Он рассказал мне еще, что положение табачника затрудняется не только преследованием полиции, но и конкуренцией других торговцев. Места на улице все откуплены, и приходится спорить с теми, кто издавна занимает их. Кроме того, торговец в разнос не имеет права останавливаться на мостовой: по полицейским правилам, он обязан беспрерывно находиться в движении. Он говорил, что наблюдать извозчику удобнее и легче. Он ссылался на пример другого товарища, который почти не встречал препятствий в своей езде по городу. Я повидался с последним и убедился, что у извозчика есть зато другая существенная помеха: у него была больная лошадь, и из трех дней два он не мог выезжать. Кроме того, ему постоянно приходилось возить седоков. Его наблюдение, поэтому, не давало почти никаких результатов.

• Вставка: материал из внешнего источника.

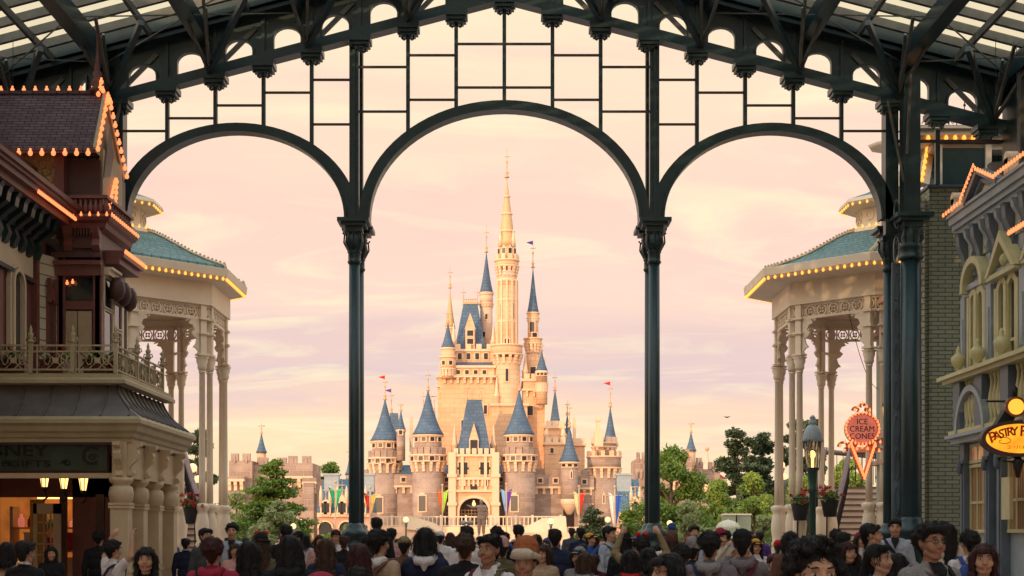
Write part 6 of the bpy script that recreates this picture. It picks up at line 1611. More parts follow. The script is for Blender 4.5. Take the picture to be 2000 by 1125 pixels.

Наступил декабрь, а от Азефа не было никаких известий. Впоследствии выяснилось, что его задержали за границей дела по динамитной технике, письма же его ко мне не доходили по неточности адреса. Один товарищ продолжал следить, как табачник, другой — как извозчик. Я бродил по Фонтанке и набережной Невы, надеясь встретить случайно Плеве. Наше общее наблюдение отметило только внешний вид его выезда и однажды маршрут: он ехал по Фонтанке и набережной Невы, по направлению к Дворцовому мосту, но в Зимний дворец или Мариинский — выяснить не могли.